Research in organic chemistry education has revealed that students often rely on rote memorization when learning mechanisms. Not much is known about student productive resources for causal reasoning. To investigate incipient stages of student causal reasoning about single mechanistic steps of organic reactions, we developed a theoretical framework for this type of mechanistic reasoning. Inspired by mechanistic approaches from philosophy of science, primarily philosophy of organic chemistry, the framework divides reasoning about mechanisms into structural and energetic accounts as well as static and dynamic approaches to change. In qualitative interviews, undergraduate organic chemistry students were asked to think aloud about the relative activation energies of contrasting cases, i.e. two different reactants undergoing a leaving group departure step.

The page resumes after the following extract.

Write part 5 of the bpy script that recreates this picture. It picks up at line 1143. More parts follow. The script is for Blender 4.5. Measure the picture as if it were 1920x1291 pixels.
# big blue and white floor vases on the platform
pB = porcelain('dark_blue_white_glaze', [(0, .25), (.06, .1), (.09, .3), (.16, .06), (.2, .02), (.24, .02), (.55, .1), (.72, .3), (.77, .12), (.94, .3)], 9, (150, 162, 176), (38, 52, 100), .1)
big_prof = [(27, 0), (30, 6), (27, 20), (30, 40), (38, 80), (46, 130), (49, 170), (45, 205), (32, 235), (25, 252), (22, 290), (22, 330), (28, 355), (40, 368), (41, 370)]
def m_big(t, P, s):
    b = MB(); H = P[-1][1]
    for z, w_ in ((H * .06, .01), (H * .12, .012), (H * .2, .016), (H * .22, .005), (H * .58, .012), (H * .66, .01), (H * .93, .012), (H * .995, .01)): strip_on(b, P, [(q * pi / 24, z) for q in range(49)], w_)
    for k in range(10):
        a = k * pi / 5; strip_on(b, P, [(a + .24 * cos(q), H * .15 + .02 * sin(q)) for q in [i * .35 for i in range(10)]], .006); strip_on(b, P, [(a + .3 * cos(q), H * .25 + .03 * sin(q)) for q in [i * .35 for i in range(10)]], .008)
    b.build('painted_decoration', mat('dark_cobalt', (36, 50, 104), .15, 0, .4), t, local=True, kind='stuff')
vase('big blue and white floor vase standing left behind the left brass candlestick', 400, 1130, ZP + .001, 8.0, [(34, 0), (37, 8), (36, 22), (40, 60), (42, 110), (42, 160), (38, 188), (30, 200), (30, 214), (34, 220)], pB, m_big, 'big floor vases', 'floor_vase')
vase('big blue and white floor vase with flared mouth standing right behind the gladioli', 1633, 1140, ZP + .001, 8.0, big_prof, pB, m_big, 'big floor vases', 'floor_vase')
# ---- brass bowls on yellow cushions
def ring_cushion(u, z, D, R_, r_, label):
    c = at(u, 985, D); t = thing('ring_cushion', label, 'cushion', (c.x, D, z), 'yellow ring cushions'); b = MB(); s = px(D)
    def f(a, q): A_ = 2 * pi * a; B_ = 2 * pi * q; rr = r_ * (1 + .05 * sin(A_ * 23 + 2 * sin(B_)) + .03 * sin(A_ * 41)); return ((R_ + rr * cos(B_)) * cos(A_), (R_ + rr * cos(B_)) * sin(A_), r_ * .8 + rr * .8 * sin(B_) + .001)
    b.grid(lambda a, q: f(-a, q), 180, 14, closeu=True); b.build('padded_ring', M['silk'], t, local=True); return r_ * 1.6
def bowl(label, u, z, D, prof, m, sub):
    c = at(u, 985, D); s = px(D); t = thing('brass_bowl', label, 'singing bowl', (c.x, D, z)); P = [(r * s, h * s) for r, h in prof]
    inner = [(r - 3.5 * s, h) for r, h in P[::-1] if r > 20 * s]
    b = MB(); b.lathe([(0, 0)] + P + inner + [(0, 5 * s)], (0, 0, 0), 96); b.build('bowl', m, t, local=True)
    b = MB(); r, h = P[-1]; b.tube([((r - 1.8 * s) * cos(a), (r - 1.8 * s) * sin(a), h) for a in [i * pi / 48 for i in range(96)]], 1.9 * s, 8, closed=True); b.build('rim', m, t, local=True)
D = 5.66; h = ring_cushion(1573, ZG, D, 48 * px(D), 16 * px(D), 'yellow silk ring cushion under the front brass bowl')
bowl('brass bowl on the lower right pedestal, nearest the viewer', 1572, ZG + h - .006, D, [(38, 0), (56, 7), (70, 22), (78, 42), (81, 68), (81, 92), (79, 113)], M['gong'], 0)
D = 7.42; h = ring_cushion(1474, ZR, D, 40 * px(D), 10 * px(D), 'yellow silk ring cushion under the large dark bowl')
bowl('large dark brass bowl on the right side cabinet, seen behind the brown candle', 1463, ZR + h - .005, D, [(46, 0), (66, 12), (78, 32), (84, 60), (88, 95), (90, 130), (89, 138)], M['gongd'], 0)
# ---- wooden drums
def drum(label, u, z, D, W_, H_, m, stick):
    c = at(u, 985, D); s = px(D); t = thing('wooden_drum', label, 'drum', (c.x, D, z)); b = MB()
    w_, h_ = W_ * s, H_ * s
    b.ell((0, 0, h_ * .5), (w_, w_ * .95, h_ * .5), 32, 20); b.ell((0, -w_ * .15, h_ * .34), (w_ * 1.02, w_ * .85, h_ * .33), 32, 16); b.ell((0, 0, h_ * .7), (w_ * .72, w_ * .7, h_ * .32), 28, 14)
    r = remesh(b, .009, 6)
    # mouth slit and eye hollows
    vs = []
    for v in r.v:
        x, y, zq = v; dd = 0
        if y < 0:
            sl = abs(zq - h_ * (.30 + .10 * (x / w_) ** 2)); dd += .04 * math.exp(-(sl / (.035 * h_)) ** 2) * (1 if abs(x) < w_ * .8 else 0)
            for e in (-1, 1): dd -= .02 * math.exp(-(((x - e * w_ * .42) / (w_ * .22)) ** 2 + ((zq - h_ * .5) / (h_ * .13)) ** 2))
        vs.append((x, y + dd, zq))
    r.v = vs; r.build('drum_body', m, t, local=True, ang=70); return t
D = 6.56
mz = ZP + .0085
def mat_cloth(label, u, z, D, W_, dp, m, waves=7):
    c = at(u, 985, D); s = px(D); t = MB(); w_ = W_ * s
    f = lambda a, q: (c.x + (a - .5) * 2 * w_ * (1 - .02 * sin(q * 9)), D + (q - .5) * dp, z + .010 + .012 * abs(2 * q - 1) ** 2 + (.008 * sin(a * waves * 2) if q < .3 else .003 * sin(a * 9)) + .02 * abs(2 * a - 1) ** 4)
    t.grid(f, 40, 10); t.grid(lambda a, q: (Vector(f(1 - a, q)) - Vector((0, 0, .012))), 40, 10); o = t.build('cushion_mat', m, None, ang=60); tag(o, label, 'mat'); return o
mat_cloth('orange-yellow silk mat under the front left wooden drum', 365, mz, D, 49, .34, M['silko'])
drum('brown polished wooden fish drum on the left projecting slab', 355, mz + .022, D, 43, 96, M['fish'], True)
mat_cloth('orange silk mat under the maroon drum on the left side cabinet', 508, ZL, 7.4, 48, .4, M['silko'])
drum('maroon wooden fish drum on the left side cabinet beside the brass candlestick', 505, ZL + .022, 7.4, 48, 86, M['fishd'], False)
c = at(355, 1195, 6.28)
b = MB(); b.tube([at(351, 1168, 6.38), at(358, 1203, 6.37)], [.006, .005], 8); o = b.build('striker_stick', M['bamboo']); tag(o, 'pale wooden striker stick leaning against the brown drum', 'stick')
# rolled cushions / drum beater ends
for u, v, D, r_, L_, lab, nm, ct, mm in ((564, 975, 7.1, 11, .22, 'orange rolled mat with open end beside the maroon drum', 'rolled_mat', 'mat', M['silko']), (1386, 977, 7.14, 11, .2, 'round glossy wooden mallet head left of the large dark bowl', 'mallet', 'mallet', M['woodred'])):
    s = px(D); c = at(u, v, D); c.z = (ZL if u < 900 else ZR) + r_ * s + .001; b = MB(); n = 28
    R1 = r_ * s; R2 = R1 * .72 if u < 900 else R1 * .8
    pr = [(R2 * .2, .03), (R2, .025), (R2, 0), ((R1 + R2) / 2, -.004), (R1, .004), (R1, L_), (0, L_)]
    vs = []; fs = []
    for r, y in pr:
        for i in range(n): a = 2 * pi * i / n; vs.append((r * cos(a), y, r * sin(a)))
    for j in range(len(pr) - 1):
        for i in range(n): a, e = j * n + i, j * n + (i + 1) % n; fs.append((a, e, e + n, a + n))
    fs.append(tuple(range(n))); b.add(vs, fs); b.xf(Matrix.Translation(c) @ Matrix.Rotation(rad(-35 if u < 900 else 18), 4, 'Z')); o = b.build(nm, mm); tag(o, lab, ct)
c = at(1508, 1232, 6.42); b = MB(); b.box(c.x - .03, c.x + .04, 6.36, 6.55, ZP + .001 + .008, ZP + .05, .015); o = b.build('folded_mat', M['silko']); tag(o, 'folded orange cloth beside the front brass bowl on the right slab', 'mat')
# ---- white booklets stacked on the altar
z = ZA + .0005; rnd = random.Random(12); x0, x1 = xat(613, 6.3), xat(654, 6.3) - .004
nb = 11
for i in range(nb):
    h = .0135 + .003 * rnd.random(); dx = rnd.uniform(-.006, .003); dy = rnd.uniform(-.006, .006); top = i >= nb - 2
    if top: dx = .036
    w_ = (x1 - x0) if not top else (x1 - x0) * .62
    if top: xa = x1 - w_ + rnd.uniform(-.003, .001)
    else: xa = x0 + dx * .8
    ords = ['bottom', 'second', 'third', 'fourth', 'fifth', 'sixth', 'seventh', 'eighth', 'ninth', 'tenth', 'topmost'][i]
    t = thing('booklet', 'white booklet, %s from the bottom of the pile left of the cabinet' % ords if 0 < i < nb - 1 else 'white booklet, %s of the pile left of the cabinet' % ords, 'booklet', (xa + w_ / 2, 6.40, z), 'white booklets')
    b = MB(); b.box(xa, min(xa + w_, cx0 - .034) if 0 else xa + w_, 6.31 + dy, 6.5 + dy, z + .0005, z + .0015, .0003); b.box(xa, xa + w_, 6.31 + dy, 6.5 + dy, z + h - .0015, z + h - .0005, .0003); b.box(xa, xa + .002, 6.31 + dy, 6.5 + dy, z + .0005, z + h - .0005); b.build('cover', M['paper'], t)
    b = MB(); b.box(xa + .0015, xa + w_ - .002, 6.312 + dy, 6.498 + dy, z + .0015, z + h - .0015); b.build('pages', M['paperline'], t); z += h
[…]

The analysis of students’ reasoning demonstrated the applicability of the framework and expanded the framework by different levels of complexity of relations that students constructed between differences of the molecules and changes that occur in a leaving group departure. We further analyzed how students’ certainty about the relevance of their reasoning for a claim about activation energy corresponded to their static and dynamic approaches to change and how students’ success corresponded to the complexity of relations that they constructed. Our findings support the necessity for clear communication of and stronger emphasis on the fundamental basis of elementary steps in organic chemistry. Implications for teaching the structure of mechanistic reasoning in organic chemistry and for the design of mechanism tasks are discussed.